Kristina Miler — 2019 Woodrow Wilson Foundation Award Recipient

The American Political Science Association (APSA) will present the Woodrow Wilson Foundation Award to Dr. Kristina Miler at the 2019 APSA Annual Meeting & Exhibition, the world’s largest gathering of political scientists and source for emerging scholarship in the discipline.  The $5,000 award, supported by Princeton University, recognizes the best book on government, politics, or international affairs.

Kris Miler is an Associate Professor in the Department of Government and Politics at the University of Maryland.  She teaches courses in American government, legislative politics, interest group politics, and social movements.

Her research interests focus on political representation, especially in the U.S. Congress.  She is the author of Poor Representation: Congress and the Politics of Poverty in the United States (Cambridge University Press, 2018), which demonstrates that although the poor are widely visible in American politics, they are grossly underrepresented in Congress.  Her previous book, Constituency Representation in Congress: The View from Capitol Hill (Cambridge University Press, 2010), won the Alan Rosenthal Award from the American Political Science Association for the best book or article of potential value to legislative practitioners.  Her research also has appeared in the Journal of Politics, Legislative Studies Quarterly, Political Psychology, and American Politics Research.

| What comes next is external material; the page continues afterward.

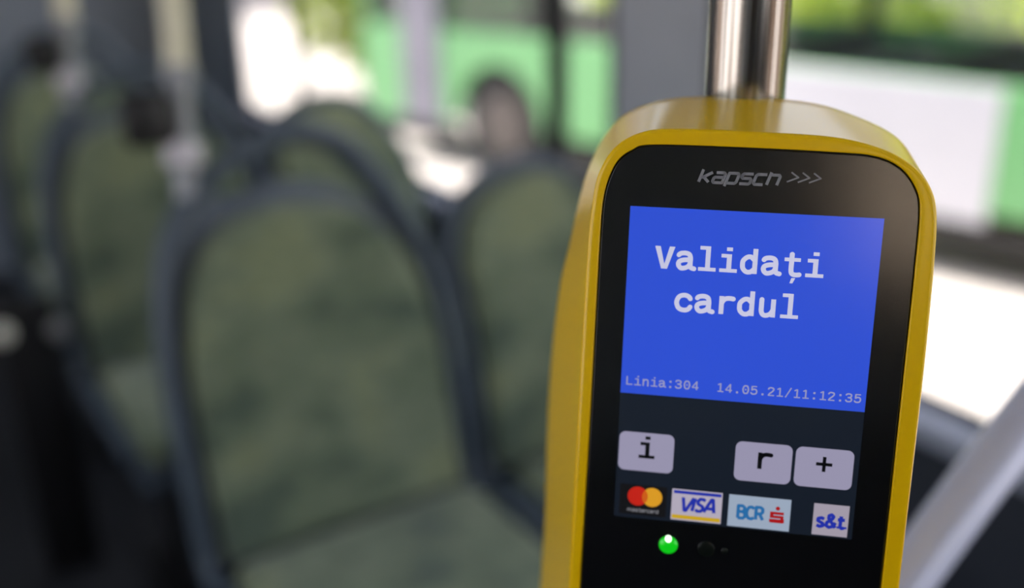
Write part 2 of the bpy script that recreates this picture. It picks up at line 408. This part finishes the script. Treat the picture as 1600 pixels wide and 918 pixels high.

Here is what the Award Committee had to say about their decision:

Does representational democracy work for the 60 million people living in poverty or near poverty in the United States?  Is the U.S Congress paying attention to the poor?  In Poor Representation: Congress and the Politics of Poverty in the United States, Kristina C. Miler offers a groundbreaking analysis on the general lack of Congressional actions to address the interest of the poor in our representational democracy.  This book challenges the effectiveness of our representational democracy in practice and engages us in a critical reexamination of our normative and empirical understanding of representative governance.   The study meticulously differentiates interest-based from preference-driven politics and conducts an outstanding investigation across a broad range of legislative, representational actions beyond Congressional votes and policy outcomes.  Further, Miler synthesizes multiple theoretical perspectives on representation, including aggregate, dyadic, and surrogate, in addressing issues affecting the poor.  Finally, Miler’s findings call our attention to the challenge of representational democracy, including the lack of diversity of Congressional members and the polarization of poverty issues between the two major parties.   These theoretical, empirical, and policy contributions are path breaking and are highly relevant beyond the political system in the U.S.